Die Bürger müssen sich nach Ansicht von Experten langfristig auf drastisch steigende Beiträge für die Pflegeversicherung einstellen, wenn der Gesetzgeber keine alternativen Finanzquellen erschließt. Bei einer Anhörung zur geplanten Pflegereform im Bundestag nannten Fachleute von Branchenverbänden als Gründe dafür die steigende Zahl von Pflegebedürftigen sowie Risiken bei Konjunktur, Lohnentwicklung und Beschäftigung.
Mehrfach äußerten die Experten Zweifel daran, dass das Beitragsplus von heute 1,7 auf 1,95 Prozent zum Start der Reform am 1. Juli wie geplant bis 2014 für die vorgesehene Ausweitung der Leistungen reicht. „Es würde mich nicht wundern, wenn wir in der nächsten Legislaturperiode über eine Erhöhung der Einnahmen reden müssten“, sagte der Bremer Gesundheitsökonom Heinz Rothgang. Die Kassen begrüßten bessere Leistungen und die Anpassung an die Lohnentwicklung von 2015 an.

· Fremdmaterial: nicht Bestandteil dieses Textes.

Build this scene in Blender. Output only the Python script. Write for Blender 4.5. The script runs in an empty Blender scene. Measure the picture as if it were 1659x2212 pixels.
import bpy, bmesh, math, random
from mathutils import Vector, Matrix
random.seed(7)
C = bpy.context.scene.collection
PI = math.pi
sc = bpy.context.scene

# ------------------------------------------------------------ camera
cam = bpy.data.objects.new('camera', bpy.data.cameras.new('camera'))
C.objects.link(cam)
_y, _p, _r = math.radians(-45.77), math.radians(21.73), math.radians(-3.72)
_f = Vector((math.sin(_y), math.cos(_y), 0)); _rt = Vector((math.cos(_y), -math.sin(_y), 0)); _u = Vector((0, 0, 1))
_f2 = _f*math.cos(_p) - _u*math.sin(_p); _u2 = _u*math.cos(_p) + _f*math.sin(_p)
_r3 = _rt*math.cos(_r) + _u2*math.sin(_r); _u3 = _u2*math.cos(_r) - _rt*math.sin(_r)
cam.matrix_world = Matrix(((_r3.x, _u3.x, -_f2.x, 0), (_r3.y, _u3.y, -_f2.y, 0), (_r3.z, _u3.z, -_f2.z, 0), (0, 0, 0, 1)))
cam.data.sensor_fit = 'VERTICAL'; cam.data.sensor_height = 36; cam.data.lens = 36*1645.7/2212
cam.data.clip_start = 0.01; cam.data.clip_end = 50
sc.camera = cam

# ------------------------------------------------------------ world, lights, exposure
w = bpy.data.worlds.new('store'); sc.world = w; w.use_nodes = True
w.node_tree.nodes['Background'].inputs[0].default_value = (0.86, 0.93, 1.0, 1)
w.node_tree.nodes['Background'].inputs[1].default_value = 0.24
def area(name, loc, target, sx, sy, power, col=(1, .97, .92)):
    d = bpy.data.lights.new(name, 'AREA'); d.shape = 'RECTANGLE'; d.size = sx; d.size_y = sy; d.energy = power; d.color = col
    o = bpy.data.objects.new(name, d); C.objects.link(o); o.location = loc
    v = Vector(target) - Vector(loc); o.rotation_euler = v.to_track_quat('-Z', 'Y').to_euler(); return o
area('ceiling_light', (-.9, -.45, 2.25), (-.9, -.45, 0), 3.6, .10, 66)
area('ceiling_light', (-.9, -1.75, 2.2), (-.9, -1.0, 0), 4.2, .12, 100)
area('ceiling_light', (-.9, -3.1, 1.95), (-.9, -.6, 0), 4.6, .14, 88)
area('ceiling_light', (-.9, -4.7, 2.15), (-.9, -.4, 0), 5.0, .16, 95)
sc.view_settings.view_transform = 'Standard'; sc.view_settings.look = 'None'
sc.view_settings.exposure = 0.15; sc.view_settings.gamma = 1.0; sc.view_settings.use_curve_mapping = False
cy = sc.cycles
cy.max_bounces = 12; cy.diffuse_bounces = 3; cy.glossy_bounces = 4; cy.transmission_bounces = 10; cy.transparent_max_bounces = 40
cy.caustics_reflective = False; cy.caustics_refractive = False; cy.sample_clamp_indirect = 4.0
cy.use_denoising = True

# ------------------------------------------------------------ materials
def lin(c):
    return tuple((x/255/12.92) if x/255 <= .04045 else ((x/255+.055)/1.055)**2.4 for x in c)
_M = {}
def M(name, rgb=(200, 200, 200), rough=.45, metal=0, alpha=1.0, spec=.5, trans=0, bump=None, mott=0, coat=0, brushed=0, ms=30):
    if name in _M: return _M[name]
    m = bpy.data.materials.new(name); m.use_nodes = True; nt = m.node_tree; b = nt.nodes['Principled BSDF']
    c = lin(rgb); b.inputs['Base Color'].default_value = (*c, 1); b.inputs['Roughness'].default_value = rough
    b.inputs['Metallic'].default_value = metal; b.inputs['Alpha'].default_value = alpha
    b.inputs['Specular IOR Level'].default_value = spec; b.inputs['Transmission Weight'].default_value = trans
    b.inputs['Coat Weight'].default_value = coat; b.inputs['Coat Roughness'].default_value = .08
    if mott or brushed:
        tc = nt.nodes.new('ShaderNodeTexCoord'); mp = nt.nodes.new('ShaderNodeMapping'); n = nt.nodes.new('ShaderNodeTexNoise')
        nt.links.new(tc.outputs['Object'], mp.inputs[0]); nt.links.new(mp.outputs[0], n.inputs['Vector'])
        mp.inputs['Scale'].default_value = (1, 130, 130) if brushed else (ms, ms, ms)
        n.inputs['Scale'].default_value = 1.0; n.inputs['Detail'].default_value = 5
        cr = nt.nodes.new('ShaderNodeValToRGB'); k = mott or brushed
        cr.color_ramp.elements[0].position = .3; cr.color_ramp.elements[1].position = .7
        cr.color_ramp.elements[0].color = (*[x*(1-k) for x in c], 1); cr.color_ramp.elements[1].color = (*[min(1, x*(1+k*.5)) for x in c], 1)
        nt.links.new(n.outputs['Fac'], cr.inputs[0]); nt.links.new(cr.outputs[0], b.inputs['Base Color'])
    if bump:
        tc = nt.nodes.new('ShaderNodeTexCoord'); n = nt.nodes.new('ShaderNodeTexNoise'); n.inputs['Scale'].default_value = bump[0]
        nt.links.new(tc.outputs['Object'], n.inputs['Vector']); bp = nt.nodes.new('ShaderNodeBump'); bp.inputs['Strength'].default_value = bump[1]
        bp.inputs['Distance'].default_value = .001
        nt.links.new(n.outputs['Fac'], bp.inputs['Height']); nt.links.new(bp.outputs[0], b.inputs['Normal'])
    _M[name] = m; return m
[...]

Langfristig sei ein Beitragssatz von 3 bis 4 Prozent realistisch, sagte Winfried Schmähl, Professor für Sozialpolitik aus Bremen. Der Freiburger Finanzwissenschaftler Bernd Raffelhüschen sagte, die lohnbezogenen Beitragssätze würden auf 4 bis 7 Prozent steigen. Er plädierte für einen Systemwechsel mit eingefrorenen Beiträgen und einer Pflicht für eine Zusatzversicherung mit Kapitaldeckung. Der jüngste Pflegebericht der Regierung ging von einem Beitragssatz von 2,5 Prozent bis 2050 aus. Zur Diskussion standen zudem die Abkoppelung von den Arbeitskosten und die Bildung eines Kapitalstocks sowie die Forderung nach Zahlungen der privaten Pflegeversicherung an die gesetzlichen Kassen.
Im Koalitionskonflikt um die geplanten 4000 Beratungsstellen für Pflegebedürftige hat die SPD den Kompromissvorschlag einer zweijährige Modellphase aus der Union abgelehnt. „Das halte ich für zu lange“, sagte die gesundheitspolitische Sprecherin der SPD-Fraktion, Carola Reimann. In der Ausgestaltung der Stützpunkte sei die SPD aber gesprächsbereit.